I'm interested to show that given a ring with radius a where there's a current $I_0 \cos \omega t$ ($I_0$ is a constant) there is no radiation due to the electric dipole term (appearing in the multipole expansion).
Now the electric dipole term is worth $\vec p (t)=\int \vec r \rho (\vec r) dV$ where rho is the charge density. The radiation due to this dipole term is proportional to $|\ddot {\vec p} (t)|^2$.
My first attempt was to simply say that since $\rho=0$, $\vec p (t)=0$ and so there's no radiation but this did not convince my professor. He told me that I could have used the continuity equation $\nabla \cdot \vec J + \frac{\partial \rho}{\partial t}=0$ to deduce that there would be no radiation due to the electric dipole term.
So I tried to use his tip. Using spherical coordinates $(r, \theta , \phi)$, $\vec J=I_0 \cos (\omega t) \frac{1}{r}\delta (r-a) \delta(\cos \theta)\hat \phi$. I then took the divergence in spherical coordinate, of $\vec J$, which is worth 0 if I didn't make any mistake. So that $\frac{\partial \rho}{\partial t}=0$. Now looking back at the expression for the radiation and at the expression for the electric dipole moment, it's obvious that $\ddot {\vec p} (t)=\vec 0$ and so there is no radiation due to the electric dipole.

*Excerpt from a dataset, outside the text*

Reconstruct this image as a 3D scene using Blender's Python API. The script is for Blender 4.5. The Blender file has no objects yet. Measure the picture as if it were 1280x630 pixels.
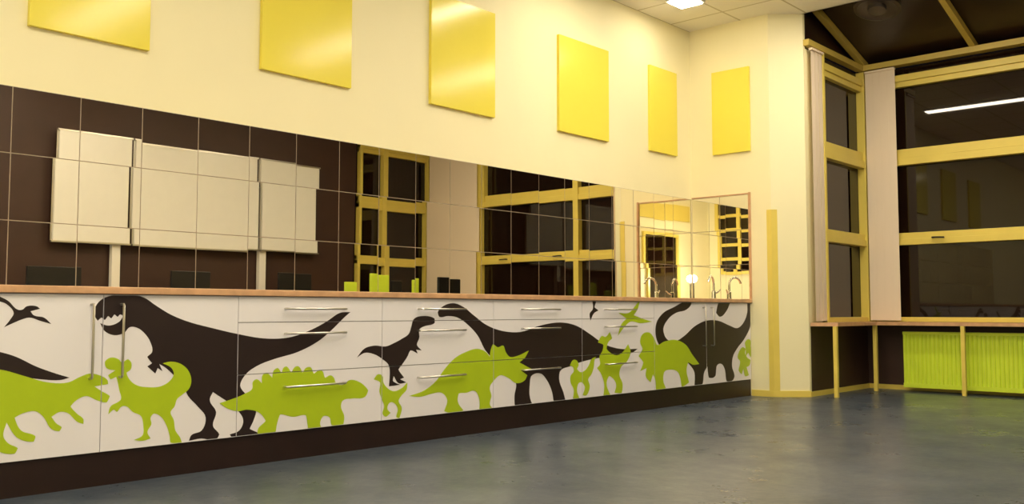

Does this argument sound convincing to you? Do you have a simpler way to prove or show what I tried to achieve?
Here are the details for the math related to the divergence: $\nabla \cdot \vec J=\frac{1}{r^2}\frac{\partial}{\partial r}(r^2J_r)+\frac{1}{r\sin \theta}\frac{\partial}{\partial \theta}(J_\theta \sin \theta ) + \frac{1}{r\sin \theta} \left ( \frac{\partial J_\phi}{\partial \phi} \right )=0$ because the first two terms are simply 0 because $\vec J$ has only a $\hat \phi$ component; in other words $\vec J = J_\phi \hat \phi$. The last term is 0 because $\vec J$ does not depend on $\phi$.